◆ WHAT NEEDS TO BE DONE: Answer with a number only: how many lines of the data contain "high"?

Entries with scene source code
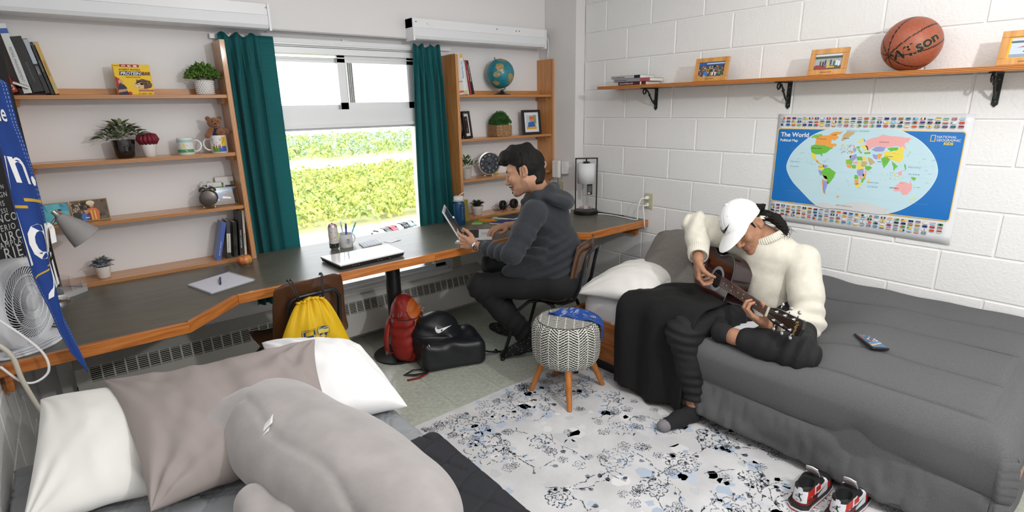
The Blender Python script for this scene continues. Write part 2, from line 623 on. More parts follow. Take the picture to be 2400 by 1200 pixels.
o=b.obj('rain_drop',mat('water_drop',(.95,.97,1.0),.05,trans=.55,ior=1.33),window,fix=False)
o['kind']='stuff'
#landscape outside, seen from the third floor
def flat(name,pts,z,m):
 b=MB();b.prism(pts,(0,0,z-.5),(1,0,0),(0,1,0),(0,0,.5));return b.obj(name,m)
GZ=-30.0
g=flat('ground',[(-500,6),(500,6),(500,900),(-500,900)],GZ,mat('dry_grass',(.62,.60,.34),.9,noise=.2,nscale=.08));struct(g)
g=flat('parking_lot',[(-40,118),(160,118),(160,142),(-40,142)],GZ+.05,mat('pale_gravel',(.78,.76,.70),.9,noise=.1,nscale=.3));struct(g)
g=flat('sand_field',[(-150,262),(420,235),(420,352),(-150,330)],GZ+.08,mat('sand',(.90,.89,.84),.9));struct(g)
def thicket(name,label,region,n,size,hgt,cols,seed):
 0
 rr=random.Random(seed);b=MB()
 for k in range(n):
  x,y=region(rr)
  r=size*rr.uniform(.6,1.3);h=hgt*rr.uniform(.6,1.2)
  b.cur=rr.randrange(len(cols))
  for j in range(16):
   a=rr.uniform(0,2*PI);t=rr.random()
   e=(1-t*t)**.5
   p=Vector((x+r*e*math.cos(a),y+r*e*math.sin(a),GZ+h*(.25+.75*t)))
   s=r*rr.uniform(.22,.42)
   d=[Vector((rr.gauss(0,1),rr.gauss(0,1),rr.gauss(0,.7))).normalized()*s for _ in range(4)]
   b.add([p+q for q in d]+[p+Vector((0,0,s*.8))],[(i,(i+1)%4,4)for i in range(4)]+[(0,3,2,1)])
 o=b.obj(name,cols,fix=False)
 return tag(o,label,'trees',kind='stuff')
M_leaf=[mat('shrub_leaf_a',(.44,.50,.12),.8,noise=.25,nscale=.5),mat('shrub_leaf_b',(.52,.54,.15),.8,noise=.25,nscale=.5),mat('shrub_leaf_c',(.36,.46,.14),.8,noise=.25,nscale=.5),mat('shrub_leaf_d',(.38,.50,.36),.8,noise=.2,nscale=.5)]
def reg_near(rr):
 y=145+112*rr.random()**.9
 return(y*rr.uniform(.0,.9),y)
def reg_far(rr):
 y=rr.uniform(350,560)
 return(y*rr.uniform(.0,.9),y)
thicket('thicket','yellow green thicket of bushy trees below the window',reg_near,2600,2.6,6.0,M_leaf[:3],5)
thicket('tree_line','pale distant tree line beyond the white sand field',reg_far,1800,4.5,9.0,[M_leaf[3],M_leaf[2]],6)
car_cols=[('white',(.8,.8,.8)),('dark grey',(.05,.055,.06)),('red',(.5,.03,.06)),('silver',(.5,.52,.55)),('black',(.02,.02,.025)),('blue grey',(.2,.26,.32)),('pale green',(.4,.5,.45))]
for i,(nm,c)in enumerate(car_cols):
 t=thing('parked_car',['white car leftmost in the row parked outside the window','dark grey car parked beside the white one outside','red car in the middle of the row parked outside','silver car just right of the red car outside','black car near the right end of the parked row outside','blue grey car second from the right end of the parked row outside','pale green car at the right end of the parked row outside'][i],'car',(56.0+i*2.1,128.2+.8*i,GZ+.05),.35,'cars parked outside')
 pr=[(-2.1,.35),(-2.1,.8),(-1.5,.95),(-.9,1.42),(.7,1.42),(1.35,.95),(2.1,.8),(2.1,.35)]
 b=MB();b.prism(pr,(-.85,0,0),(0,1,0),(0,0,1),(1.7,0,0))
 b.obj('body',mat('car_'+nm.replace(' ','_'),c,.3),t)
 b=MB();b.prism([(-1.35,.98),(-.85,1.36),(.65,1.36),(1.2,.98)],(-.87,0,0),(0,1,0),(0,0,1),(1.74,0,0))
 b.obj('side_window',M_black,t)
 for sx in(-1,1):
  for sy in(-1.3,1.3):
   MB().cyl((sx*.7,sy,.33),(sx*.9,sy,.33),.33,n=10).obj('wheel',M_black,t)
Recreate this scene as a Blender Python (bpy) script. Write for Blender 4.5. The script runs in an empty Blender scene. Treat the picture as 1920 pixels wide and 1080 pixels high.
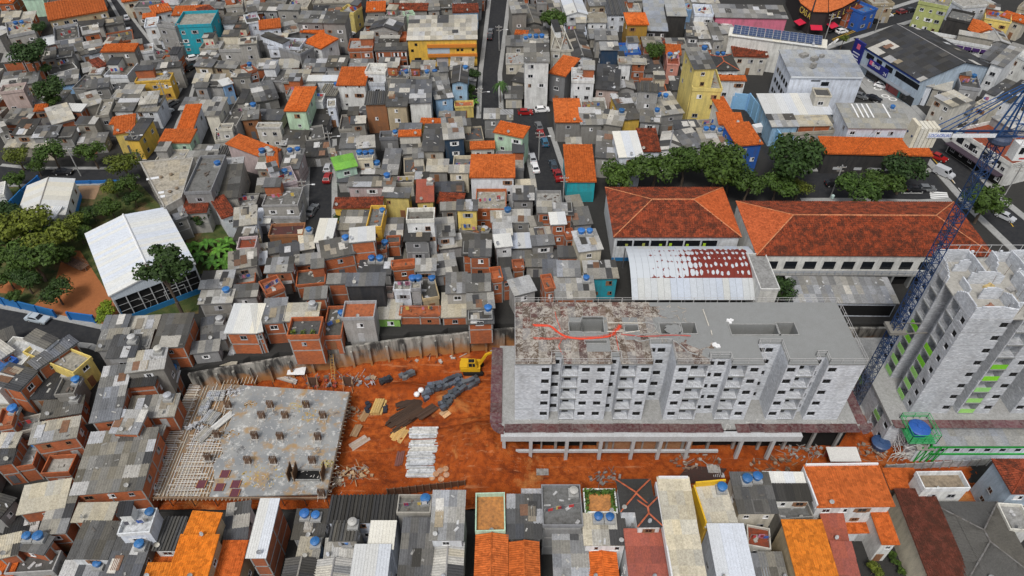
import bpy, math, random
from mathutils import Vector as V, Matrix as M, noise
from math import radians as R, sin, cos, pi
# ---------------------------------------------------------------- camera, light, exposure
rnd = random.Random(11)
sc = bpy.context.scene
COL = sc.collection
F, PITCH, HC = 1300.0, R(43.3), 100.0            # focal length in photo pixels, downward pitch, height of the drone
cd = bpy.data.cameras.new('camera'); cam = bpy.data.objects.new('camera', cd); COL.objects.link(cam)
cam.location = (0, 0, HC); cam.rotation_euler = (pi/2-PITCH, 0, 0)
cd.sensor_width = 36; cd.lens = F/1920*36; cd.clip_start = 1; cd.clip_end = 5000
sc.camera = cam
wd = bpy.data.worlds.new("World"); sc.world = wd; wd.use_nodes = True
nt = wd.node_tree; bg = nt.nodes['Background']
sky = nt.nodes.new('ShaderNodeTexSky'); sky.sky_type = 'NISHITA'; sky.sun_disc = False
SUN_EL, SUN_AZ = R(58), R(200)                   # azimuth clockwise from +Y: behind the camera
sky.sun_elevation = SUN_EL; sky.sun_rotation = SUN_AZ; sky.air_density = 1.0; sky.dust_density = 3.0
hs = nt.nodes.new('ShaderNodeHueSaturation'); hs.inputs['Saturation'].default_value = 0.33; hs.inputs['Value'].default_value = 1.0
nt.links.new(sky.outputs[0], hs.inputs['Color']); nt.links.new(hs.outputs[0], bg.inputs['Color'])
bg.inputs['Strength'].default_value = 0.105
ld = bpy.data.lights.new('sun', 'SUN'); ld.energy = 1.5; ld.angle = R(14); ld.color = (1, .965, .91)
sun = bpy.data.objects.new('sun', ld); COL.objects.link(sun)
sd = V((sin(SUN_AZ)*cos(SUN_EL), cos(SUN_AZ)*cos(SUN_EL), sin(SUN_EL)))
sun.rotation_euler = (-sd).to_track_quat('-Z', 'Y').to_euler()
sc.view_settings.view_transform = 'Standard'; sc.view_settings.look = 'None'
sc.view_settings.gamma = 1; sc.view_settings.use_curve_mapping = False
sc.view_settings.exposure = 0.5
# ---------------------------------------------------------------- surveying: a photo pixel and a height give a place
cp, sp = cos(PITCH), sin(PITCH)
def P(px, py, z=0.0):
    a, b = (px-960)/F, (540-py)/F
    d = V((a, cp+b*sp, -sp+b*cp)); t = (z-HC)/d.z
    return V((0, 0, HC))+d*t
def Q(p):
    r = V(p)-V((0, 0, HC)); dep = r.y*cp-r.z*sp; up = r.y*sp+r.z*cp
    return 960+F*r.x/dep, 540-F*up/dep
def scale_at(p):
    r = V(p)-V((0, 0, HC)); return F/(r.y*cp-r.z*sp)
def zfor(p, py):
    """height above/below p at which the vertical through p shows at photo row py"""
    lo, hi = -20., 95.
    for _ in range(50):
        m = (lo+hi)/2
        if Q((p[0], p[1], m))[1] > py: lo = m
        else: hi = m
    return lo
PL = 6.0                                          # level of the streets above the excavated plot
WALLPX = [(352, 704), (420, 692), (480, 682), (560, 668), (640, 655), (740, 640), (860, 628), (960, 618)]
WALLW = [P(x, y, PL) for x, y in WALLPX]
def wall_y(x):
    if x <= WALLW[0].x: return WALLW[0].y
    for a, b in zip(WALLW, WALLW[1:]):
        if x <= b.x: return a.y+(b.y-a.y)*(x-a.x)/(b.x-a.x)
    return WALLW[-1].y
def gz(x, y):
    if x < -58.5: 
        t = min(1, max(0, (y-50)/26)); return PL*t
    if y > wall_y(x): return PL
    return 0.0
# ---------------------------------------------------------------- materials
def mat(name, color=(.5, .5, .5), rough=.85, metal=0.0, use_obj=False, spec=.3):
    m = bpy.data.materials.new(name); m.use_nodes = True; t = m.node_tree
    b = t.nodes['Principled BSDF']; b.inputs['Roughness'].default_value = rough; b.inputs['Metallic'].default_value = metal
    b.inputs['Specular IOR Level'].default_value = spec
    b.inputs['Base Color'].default_value = (*color, 1)
    m['o'] = use_obj
    return m
def N(m, kind, **kw):
    n = m.node_tree.nodes.new(kind)
    for k, v in kw.items():
        if k in n.inputs: n.inputs[k].default_value = v
        else: setattr(n, k, v)
    return n
def L(m, a, b): m.node_tree.links.new(a, b)
def base_col(m, color):
    if m['o']:
        return N(m, 'ShaderNodeObjectInfo').outputs['Color']
    n = N(m, 'ShaderNodeRGB'); n.outputs[0].default_value = (*color, 1); return n.outputs[0]
def mixc(m, fac, a, b, mode='MIX'):
    n = N(m, 'ShaderNodeMix', data_type='RGBA', blend_type=mode)
    if hasattr(fac, 'links'): L(m, fac, n.inputs[0])
    else: n.inputs[0].default_value = fac
    for s, i in ((a, 6), (b, 7)):
        if hasattr(s, 'links'): L(m, s, n.inputs[i])
        else: n.inputs[i].default_value = (*s, 1)
    return n.outputs[2]
def pos(m, sx=1, sy=1, sz=1):
    g = N(m, 'ShaderNodeNewGeometry'); k = N(m, 'ShaderNodeMapping'); k.inputs['Scale'].default_value = (sx, sy, sz)
    L(m, g.outputs['Position'], k.inputs['Vector']); return k.outputs[0]
def noi(m, scale, detail=4, vec=None, rough=.6):
    n = N(m, 'ShaderNodeTexNoise', Scale=scale, Detail=detail, Roughness=rough)
    L(m, vec or pos(m), n.inputs['Vector']); return n.outputs[0]
def ramp(m, fac, a, b, c0=(0, 0, 0), c1=(1, 1, 1)):
    r = N(m, 'ShaderNodeValToRGB'); r.color_ramp.elements[0].position = a; r.color_ramp.elements[1].position = b
    r.color_ramp.elements[0].color = (*c0, 1); r.color_ramp.elements[1].color = (*c1, 1); L(m, fac, r.inputs[0]); return r.outputs[0]
def bump(m, h, strength=.4, dist=.05):
    b = N(m, 'ShaderNodeBump', Strength=strength, Distance=dist); L(m, h, b.inputs['Height'])
    L(m, b.outputs[0], m.node_tree.nodes['Principled BSDF'].inputs['Normal'])
def out(m, c): L(m, c, m.node_tree.nodes['Principled BSDF'].inputs['Base Color'])
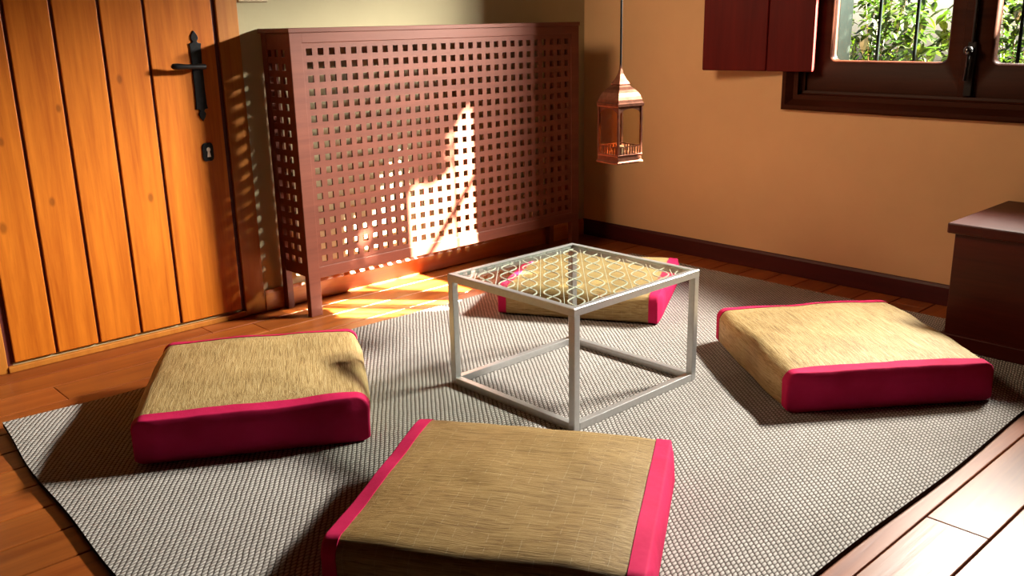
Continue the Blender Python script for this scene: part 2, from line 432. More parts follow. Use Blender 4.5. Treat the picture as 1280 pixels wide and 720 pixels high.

◆ FINAL RESULT: 2